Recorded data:

▼

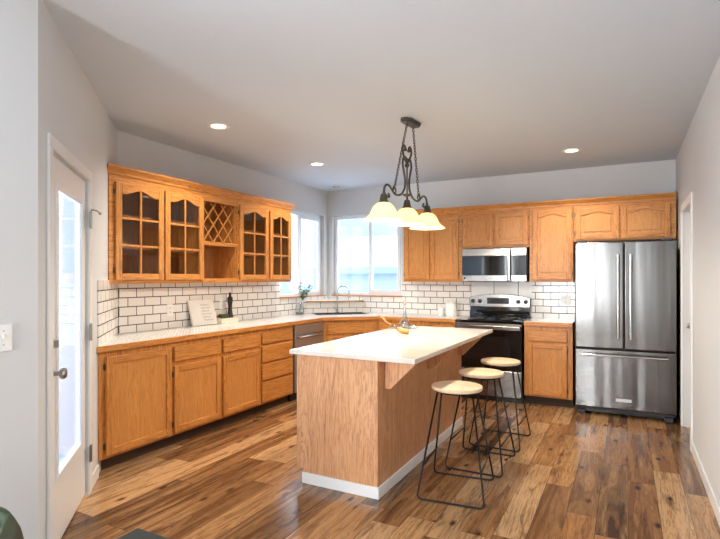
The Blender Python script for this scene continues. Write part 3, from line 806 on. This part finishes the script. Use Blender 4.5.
# ------------------------------------------------------------------ island
isl = thing('kitchen_island', 'kitchen island with pale oak end panel, white base trim and white quartz top', 'island', (0, 0, 0))
IX0, IX1, IY0, IY1 = 1.917, 2.541, -3.57, -1.70
ZT0, ZT1 = .885, .915
m = MB(); m.prism([(IX0, .10), (IX0+.055, .10), (IX0+.055, .0005), (IX1, .0005), (IX1, ZT0-.001), (IX0, ZT0-.001)], IY0, IY1, 'y'); m.build('body', 'oak_island', isl, bevel=.002)
m = MB(); m.box(IX1+.0005, IX1+.013, IY0-.013, IY1, .0005, .074); m.box(IX0+.053, IX1+.0005, IY0-.013, IY0-.0005, .0005, .074); m.build('base_trim', 'white', isl, bevel=.002)
B(IX1-.008, IX1+.002, IY0-.002, IY0+.006, .075, ZT0-.002).build('corner_bead', 'oak_island', isl, bevel=.002)
B(1.874, 2.808, -3.60, -1.55, ZT0, ZT1).build('countertop', 'quartz', isl, bevel=.004)
for yy in (-3.45, -2.64, -1.80):
    m = MB(); m.prism([(IX1+.001, ZT0-.001), (IX1+.215, ZT0-.001), (IX1+.215, ZT0-.03), (IX1+.045, ZT0-.20), (IX1+.001, ZT0-.20)], yy-.019, yy+.019, 'y')
    m.build('corbel', 'oak_island', isl, bevel=.003)
for k in range(3):   # cabinet doors on the side that faces the sink
    a = IY0+.05+k*.59
    dd = B(IX0-.019, IX0-.0005, a, a+.55, .13, .68).build('door', 'oak_v', isl, bevel=.005)
    B(IX0-.019, IX0-.0005, a, a+.55, .705, .86).build('drawer', 'oak_v', isl, bevel=.005)

# ------------------------------------------------------------------ stools
def make_stool(label):
    st = thing('bar_stool', label, 'stool', (0, 0, 0), 0, 'bar stools along the island')
    SH = .70
    MB().lathe([(.155, SH-.028), (.165, SH-.024), (.168, SH-.012), (.165, SH-.003), (.155, SH)], seg=40).build('seat', 'seat_wood', st, 'auto')
    rr = .0065; bx_, by_ = .212, .235; tx, ty = .115, .07; zt = SH-.036; zb = .0075
    def corner(p0, p1, p2, r=.035, n=5):
        p0, p1, p2 = Vector(p0), Vector(p1), Vector(p2); a = p1+(p0-p1).normalized()*r; b = p1+(p2-p1).normalized()*r
        return [tuple(a*(1-t)**2+p1*2*t*(1-t)+b*t*t) for t in [i/n for i in range(n+1)]]
    for sgn in (-1, 1):
        A = (-tx, sgn*ty, zt); b1 = (-bx_, sgn*by_, zb); b2 = (bx_, sgn*by_, zb); C = (tx, sgn*ty, zt)
        p = [A]+corner(A, b1, b2)+corner(b1, b2, C)+[C]
        MB().tube(p, rr, 8).build('leg_frame', 'black_metal', st, True)
    f = .30/zt
    def pt(sx, sy, z): t_ = (zt-z)/(zt-zb); return (sx*(tx+(bx_-tx)*t_), sy*(ty+(by_-ty)*t_), z)
    for sx in (-1, 1):
        MB().tube([pt(sx, -1, .20), pt(sx, 1, .20)], .0055, 8).build('stretcher', 'black_metal', st, True)
    m = MB(); m.tube([(-tx, -ty, zt), (tx, -ty, zt), (tx, ty, zt), (-tx, ty, zt)], .0065, 8, True)
    m.tube([(.145*math.cos(2*PI*k/28), .145*math.sin(2*PI*k/28), SH-.034) for k in range(28)], .0055, 6, True)
    m.build('seat_bracket', 'black_metal', st, True)
    return st
s1 = make_stool('nearest bar stool, round pale wood seat on black wire legs, at the island near end')
s1.location = (2.952, -3.205, 0); s1.rotation_euler.z = math.radians(6)
for (x, y, rz, lb) in ((2.968, -2.63, 0, 'middle bar stool of the row, pale round seat standing between the other two'), (2.985, -2.03, -1, 'farthest bar stool with round pale seat, standing closest to the stove')):
    c = copy_tree(s1); c.location = (x, y, 0); c.rotation_euler.z = math.radians(rz); c['label'] = lb

# ------------------------------------------------------------------ pendant fixture
PX, PY = 2.37, -2.66
pf = thing('pendant_lamp', 'dark bronze scrollwork pendant with three lit bell shades hanging above the island', 'lamp', (PX, PY, 0), math.atan2(.995, .1))
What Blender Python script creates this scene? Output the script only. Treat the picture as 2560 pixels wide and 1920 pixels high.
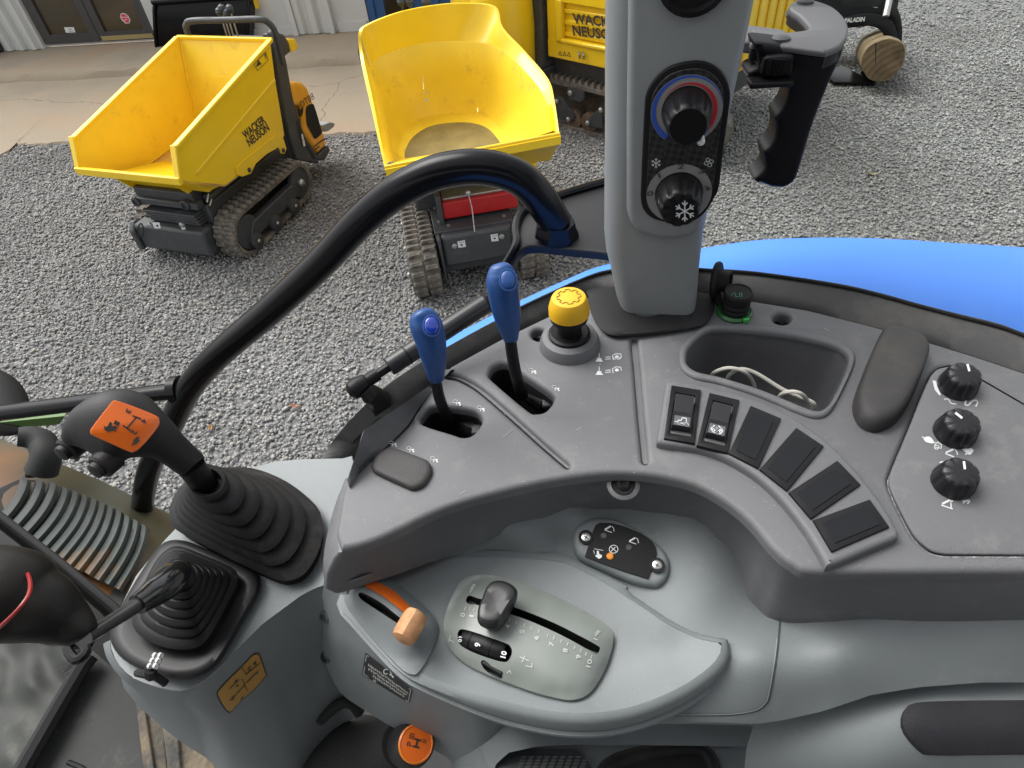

▲

▶ [Objective] Reproduce the entries above exactly. Do not include the images.

▶ [Output of the task]
The Blender Python script for this scene continues. Write part 3, from line 806 on. This part finishes the script. Use Blender 4.5.
# ------------------------------------------------------------------ island
isl = thing('kitchen_island', 'kitchen island with pale oak end panel, white base trim and white quartz top', 'island', (0, 0, 0))
IX0, IX1, IY0, IY1 = 1.917, 2.541, -3.57, -1.70
ZT0, ZT1 = .885, .915
m = MB(); m.prism([(IX0, .10), (IX0+.055, .10), (IX0+.055, .0005), (IX1, .0005), (IX1, ZT0-.001), (IX0, ZT0-.001)], IY0, IY1, 'y'); m.build('body', 'oak_island', isl, bevel=.002)
m = MB(); m.box(IX1+.0005, IX1+.013, IY0-.013, IY1, .0005, .074); m.box(IX0+.053, IX1+.0005, IY0-.013, IY0-.0005, .0005, .074); m.build('base_trim', 'white', isl, bevel=.002)
B(IX1-.008, IX1+.002, IY0-.002, IY0+.006, .075, ZT0-.002).build('corner_bead', 'oak_island', isl, bevel=.002)
B(1.874, 2.808, -3.60, -1.55, ZT0, ZT1).build('countertop', 'quartz', isl, bevel=.004)
for yy in (-3.45, -2.64, -1.80):
    m = MB(); m.prism([(IX1+.001, ZT0-.001), (IX1+.215, ZT0-.001), (IX1+.215, ZT0-.03), (IX1+.045, ZT0-.20), (IX1+.001, ZT0-.20)], yy-.019, yy+.019, 'y')
    m.build('corbel', 'oak_island', isl, bevel=.003)
for k in range(3):   # cabinet doors on the side that faces the sink
    a = IY0+.05+k*.59
    dd = B(IX0-.019, IX0-.0005, a, a+.55, .13, .68).build('door', 'oak_v', isl, bevel=.005)
    B(IX0-.019, IX0-.0005, a, a+.55, .705, .86).build('drawer', 'oak_v', isl, bevel=.005)

# ------------------------------------------------------------------ stools
def make_stool(label):
    st = thing('bar_stool', label, 'stool', (0, 0, 0), 0, 'bar stools along the island')
    SH = .70
    MB().lathe([(.155, SH-.028), (.165, SH-.024), (.168, SH-.012), (.165, SH-.003), (.155, SH)], seg=40).build('seat', 'seat_wood', st, 'auto')
    rr = .0065; bx_, by_ = .212, .235; tx, ty = .115, .07; zt = SH-.036; zb = .0075
    def corner(p0, p1, p2, r=.035, n=5):
        p0, p1, p2 = Vector(p0), Vector(p1), Vector(p2); a = p1+(p0-p1).normalized()*r; b = p1+(p2-p1).normalized()*r
        return [tuple(a*(1-t)**2+p1*2*t*(1-t)+b*t*t) for t in [i/n for i in range(n+1)]]
    for sgn in (-1, 1):
        A = (-tx, sgn*ty, zt); b1 = (-bx_, sgn*by_, zb); b2 = (bx_, sgn*by_, zb); C = (tx, sgn*ty, zt)
        p = [A]+corner(A, b1, b2)+corner(b1, b2, C)+[C]
        MB().tube(p, rr, 8).build('leg_frame', 'black_metal', st, True)
    f = .30/zt
    def pt(sx, sy, z): t_ = (zt-z)/(zt-zb); return (sx*(tx+(bx_-tx)*t_), sy*(ty+(by_-ty)*t_), z)
    for sx in (-1, 1):
        MB().tube([pt(sx, -1, .20), pt(sx, 1, .20)], .0055, 8).build('stretcher', 'black_metal', st, True)
    m = MB(); m.tube([(-tx, -ty, zt), (tx, -ty, zt), (tx, ty, zt), (-tx, ty, zt)], .0065, 8, True)
    m.tube([(.145*math.cos(2*PI*k/28), .145*math.sin(2*PI*k/28), SH-.034) for k in range(28)], .0055, 6, True)
    m.build('seat_bracket', 'black_metal', st, True)
    return st
s1 = make_stool('nearest bar stool, round pale wood seat on black wire legs, at the island near end')
s1.location = (2.952, -3.205, 0); s1.rotation_euler.z = math.radians(6)
for (x, y, rz, lb) in ((2.968, -2.63, 0, 'middle bar stool of the row, pale round seat standing between the other two'), (2.985, -2.03, -1, 'farthest bar stool with round pale seat, standing closest to the stove')):
    c = copy_tree(s1); c.location = (x, y, 0); c.rotation_euler.z = math.radians(rz); c['label'] = lb

# ------------------------------------------------------------------ pendant fixture
PX, PY = 2.37, -2.66
pf = thing('pendant_lamp', 'dark bronze scrollwork pendant with three lit bell shades hanging above the island', 'lamp', (PX, PY, 0), math.atan2(.995, .1))
What Blender Python script creates this scene? Output the script only. Treat the picture as 2560 pixels wide and 1920 pixels high.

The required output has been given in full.